> _PROBLEM STATEMENT_: Word for word, print each line of the listing below; pictures stay out.

> _PROVIDED MATERIAL_:
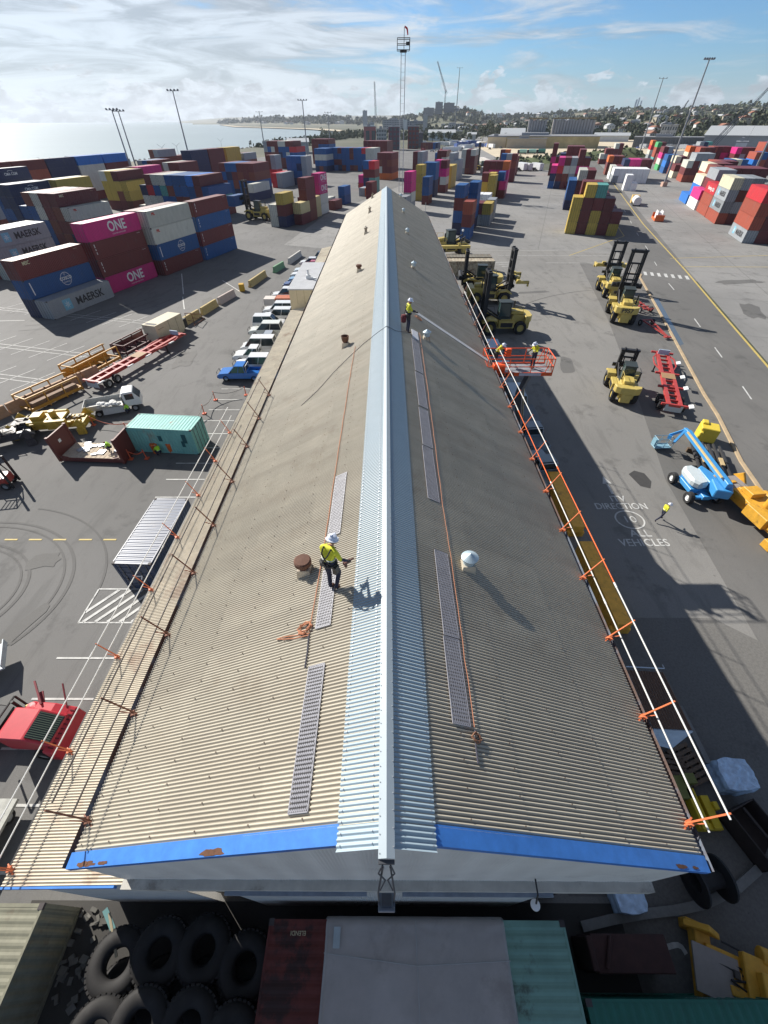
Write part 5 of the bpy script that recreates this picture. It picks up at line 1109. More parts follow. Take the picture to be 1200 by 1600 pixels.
def big_spreader(label, loc, rz, s=1.0, L=8.0, m=None):
    m = m or mat('spreader_amber', (0.62, 0.33, 0.035), 0.5, var=0.2, dirt=0.55, dirtcol=(0.08, 0.05, 0.03), dth=0.56)
    g = thing('container_spreader', label, 'spreader', loc, rz, 'container spreaders resting on the ground'); g.scale = (s, s, s)
    b = MB()
    for x in (-0.55, 0.55): b.b2(x-0.2, x+0.2, -L/2, L/2, 0.55, 1.1)
    b.b2(-0.9, 0.9, -1.5, 1.5, 1.1, 1.4); b.build('main_beam', m, g, bev=0.03)
    for y in (-L/2, L/2):
        b = MB(); b.b2(-1.25, 1.25, y-0.25, y+0.25, 0.4, 0.95); b.b2(-1.35, -1.05, y-0.35, y+0.35, 0.02, 0.6); b.b2(1.05, 1.35, y-0.35, y+0.35, 0.02, 0.6); b.prism([(y-0.6, 0.9), (y, 1.5), (y+0.6, 0.9)], -1.2, -1.0); b.prism([(y-0.6, 0.9), (y, 1.5), (y+0.6, 0.9)], 1.0, 1.2); b.build('end_beam', m, g, bev=0.03)
    b = MB(); b.b2(-1.2, -0.75, -1.9, -0.2, 0.7, 1.5); b.cyl((1.0, -1.4, 1.25), (1.0, 0.9, 1.25), 0.28, n=12); b.cyl((0.0, -0.6, 1.4), (0.0, -0.6, 2.0), 0.3, n=12); b.b2(-0.5, 0.5, 0.3, 1.2, 1.4, 1.75); b.build('hydraulic_gear', m, g, bev=0.03)
    b = MB(); b.b2(-0.45, 0.45, -1.0, 0.0, 2.02, 2.1) if False else b.b2(-0.62, 0.62, 1.6, 3.0, 1.12, 1.2); b.build('cover_plate', M('plate_grey_brown', (0.28, 0.25, 0.23), 0.6), g)
    b = MB()
    for k in range(14): b.box((random.uniform(-1.0, 1.0), random.uniform(-L/2+0.4, L/2-0.4), random.uniform(1.05, 1.4)), (random.uniform(.12, .4), random.uniform(.15, .6), random.uniform(.1, .35)), random.choice((0, 0.1, 1.57)))
    b.build('brackets', m, g, bev=0.02)
    b = MB()
    for k in range(8): b.box((random.uniform(-0.9, 0.9), random.uniform(-L/2+0.4, L/2-0.4), random.uniform(1.12, 1.3)), (random.uniform(.15, .35), random.uniform(.2, .7), random.uniform(.08, .2)), random.choice((0, 0.1, 1.57)))
    b.build('valve_blocks', M('valve_dark', (0.06, 0.05, 0.045), 0.6, var=0.4), g)
    b = MB()
    for k in range(9): a = random.uniform(-1, 1); b.tube([(a, random.uniform(-3, 3), 1.15), (a+random.uniform(-.5, .5), random.uniform(-3, 3), 1.3), (random.uniform(-1, 1), random.uniform(-3, 3), 1.1)], 0.035)
    b.build('hoses', BLACK, g)
    return g
big_spreader('amber container spreader lying beside the blue lift near the kerb', (27.9, 23.0, 0.02), R(7), 1.1, 5.8)
big_spreader('amber spreader at the very bottom right corner', (13.4, -1.4, 0.02), R(70), 1.0, 5)
big_spreader('worn yellow spreader behind the maroon flat rack', (-33.0, 35.3, 0.02), R(100), 1.05, 5.8, mat('spreader_olive', (0.50, 0.33, 0.04), 0.55, var=0.25, dirt=0.6, dirtcol=(0.06, 0.05, 0.03), dth=0.54))
big_spreader('dark greasy spreader frame at the left edge', (-37.8, 31.8, 0.02), R(-60), 1.1, 7.5, mat('greasy_steel', (0.05, 0.05, 0.055), 0.5, var=0.5, dirt=0.6, dirtcol=(0.3, 0.3, 0.3), dth=0.56))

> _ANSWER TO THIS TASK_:
Write part 5 of the bpy script that recreates this picture. It picks up at line 1109. More parts follow. Take the picture to be 1200 by 1600 pixels.
def big_spreader(label, loc, rz, s=1.0, L=8.0, m=None):
    m = m or mat('spreader_amber', (0.62, 0.33, 0.035), 0.5, var=0.2, dirt=0.55, dirtcol=(0.08, 0.05, 0.03), dth=0.56)
    g = thing('container_spreader', label, 'spreader', loc, rz, 'container spreaders resting on the ground'); g.scale = (s, s, s)
    b = MB()
    for x in (-0.55, 0.55): b.b2(x-0.2, x+0.2, -L/2, L/2, 0.55, 1.1)
    b.b2(-0.9, 0.9, -1.5, 1.5, 1.1, 1.4); b.build('main_beam', m, g, bev=0.03)
    for y in (-L/2, L/2):
        b = MB(); b.b2(-1.25, 1.25, y-0.25, y+0.25, 0.4, 0.95); b.b2(-1.35, -1.05, y-0.35, y+0.35, 0.02, 0.6); b.b2(1.05, 1.35, y-0.35, y+0.35, 0.02, 0.6); b.prism([(y-0.6, 0.9), (y, 1.5), (y+0.6, 0.9)], -1.2, -1.0); b.prism([(y-0.6, 0.9), (y, 1.5), (y+0.6, 0.9)], 1.0, 1.2); b.build('end_beam', m, g, bev=0.03)
    b = MB(); b.b2(-1.2, -0.75, -1.9, -0.2, 0.7, 1.5); b.cyl((1.0, -1.4, 1.25), (1.0, 0.9, 1.25), 0.28, n=12); b.cyl((0.0, -0.6, 1.4), (0.0, -0.6, 2.0), 0.3, n=12); b.b2(-0.5, 0.5, 0.3, 1.2, 1.4, 1.75); b.build('hydraulic_gear', m, g, bev=0.03)
    b = MB(); b.b2(-0.45, 0.45, -1.0, 0.0, 2.02, 2.1) if False else b.b2(-0.62, 0.62, 1.6, 3.0, 1.12, 1.2); b.build('cover_plate', M('plate_grey_brown', (0.28, 0.25, 0.23), 0.6), g)
    b = MB()
    for k in range(14): b.box((random.uniform(-1.0, 1.0), random.uniform(-L/2+0.4, L/2-0.4), random.uniform(1.05, 1.4)), (random.uniform(.12, .4), random.uniform(.15, .6), random.uniform(.1, .35)), random.choice((0, 0.1, 1.57)))
    b.build('brackets', m, g, bev=0.02)
    b = MB()
    for k in range(8): b.box((random.uniform(-0.9, 0.9), random.uniform(-L/2+0.4, L/2-0.4), random.uniform(1.12, 1.3)), (random.uniform(.15, .35), random.uniform(.2, .7), random.uniform(.08, .2)), random.choice((0, 0.1, 1.57)))
    b.build('valve_blocks', M('valve_dark', (0.06, 0.05, 0.045), 0.6, var=0.4), g)
    b = MB()
    for k in range(9): a = random.uniform(-1, 1); b.tube([(a, random.uniform(-3, 3), 1.15), (a+random.uniform(-.5, .5), random.uniform(-3, 3), 1.3), (random.uniform(-1, 1), random.uniform(-3, 3), 1.1)], 0.035)
    b.build('hoses', BLACK, g)
    return g
big_spreader('amber container spreader lying beside the blue lift near the kerb', (27.9, 23.0, 0.02), R(7), 1.1, 5.8)
big_spreader('amber spreader at the very bottom right corner', (13.4, -1.4, 0.02), R(70), 1.0, 5)
big_spreader('worn yellow spreader behind the maroon flat rack', (-33.0, 35.3, 0.02), R(100), 1.05, 5.8, mat('spreader_olive', (0.50, 0.33, 0.04), 0.55, var=0.25, dirt=0.6, dirtcol=(0.06, 0.05, 0.03), dth=0.54))
big_spreader('dark greasy spreader frame at the left edge', (-37.8, 31.8, 0.02), R(-60), 1.1, 7.5, mat('greasy_steel', (0.05, 0.05, 0.055), 0.5, var=0.5, dirt=0.6, dirtcol=(0.3, 0.3, 0.3), dth=0.56))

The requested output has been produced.